The annual three-day event, which traditionally draws tens of thousands of visitors, and at least one good downpour, to the natural amphitheater in Red Bank’s Marine Park, is packing up and moving to Monmouth Park racetrack, forced out by a riverside construction project that town officials couldn’t guarantee would be finished in time for the early June event.
This year’s edition has been pared down to two days — Saturday, June 5 and Sunday, June 6 — and rechristened as the Jersey Shore Jazz & Blues Festival. It will be held in a parking lot just outside the the entrance to the Oceanport horse-racing mecca.
Whether the festival returns to Red Bank is unknown, organizers tell redbankgreen.
The event typically draws tens of thousands of music fans to Marine Park. (Click to enlarge)
“I’m looking at it like a football coach looks at the schedule,” says Dennis Eschbach, festival committee organizer for the sponsor Jersey Shore Jazz and Blues Foundation. “We’re just thinking about the next game.”
Though the music festival will take place during the race meet, the track site has acres of parking, and will be able to accommodate the event’s three performance stages and the dozens of food and crafts vendors it attracts each year, Eschbach says.
If it’s a runaway success, it could mean that Red Bank has seen the last of an event that typically packed the downtown with visitors and was emblematic of the borough’s statewide reputation as a destination for arts and culture.
Mayor Pasquale Menna, asked for his reaction to the move this morning, told redbankgreen he was unaware that a deal with Monmouth Park was in the works, and said the borough would have tried to accommodate the festival at Riverside Gardens Park or Count Basie Field.
“In a very real sense, the move changes the complexion of the event,” he said, adding that he understood that organizers “had to make a decision, and I respect that.”

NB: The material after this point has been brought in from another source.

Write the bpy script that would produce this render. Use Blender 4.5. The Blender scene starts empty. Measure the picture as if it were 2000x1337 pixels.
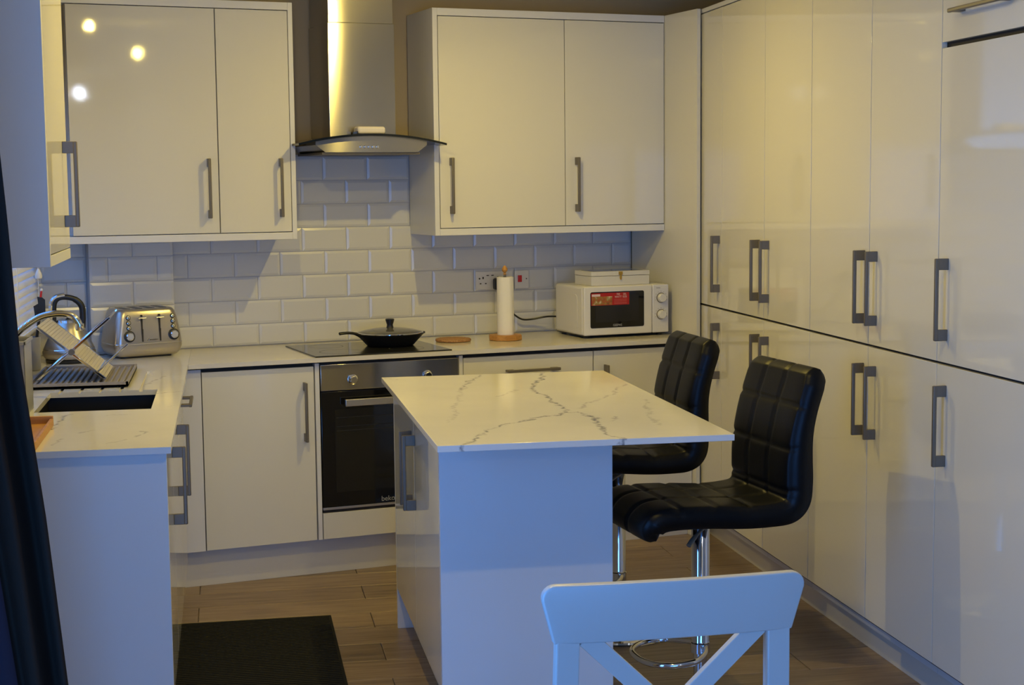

Marine Park is undergoing a reconstruction of its crumbling waterfront promenade, and town officials, unable to assure the music foundation that the job would be done in time, withheld approvals for the 2010 event, and advised organizers to look elsewhere.
Though a move to Monmouth Park was widely rumored, the deal with the track was sealed only in the last few days, organizers say.
“I love Red Bank. I’m in Red Bank every day,” says Eschbach, a River Plaza resident. “I have mixed feelings about not being there. Last year’s event was a success, even with a day of rain. And the town has always bent over backwards to make it happen.”
But there is also a potential audience of music lovers who might attend the Monmouth Park event because of the ample parking and chance to step inside the track and get a taste of the racing action, he says.
After inquiries by redbankgreen, Menna said he had obtained assurances this morning from the state Department of Environmental Protection, which is managing the bulkhead and promenade work, as well as from the contractor on the job that all work will be completed within the first 10 days of May.
“It will not impact” the KaBoom Fireworks on the Navesink scheduled for July 3, he said.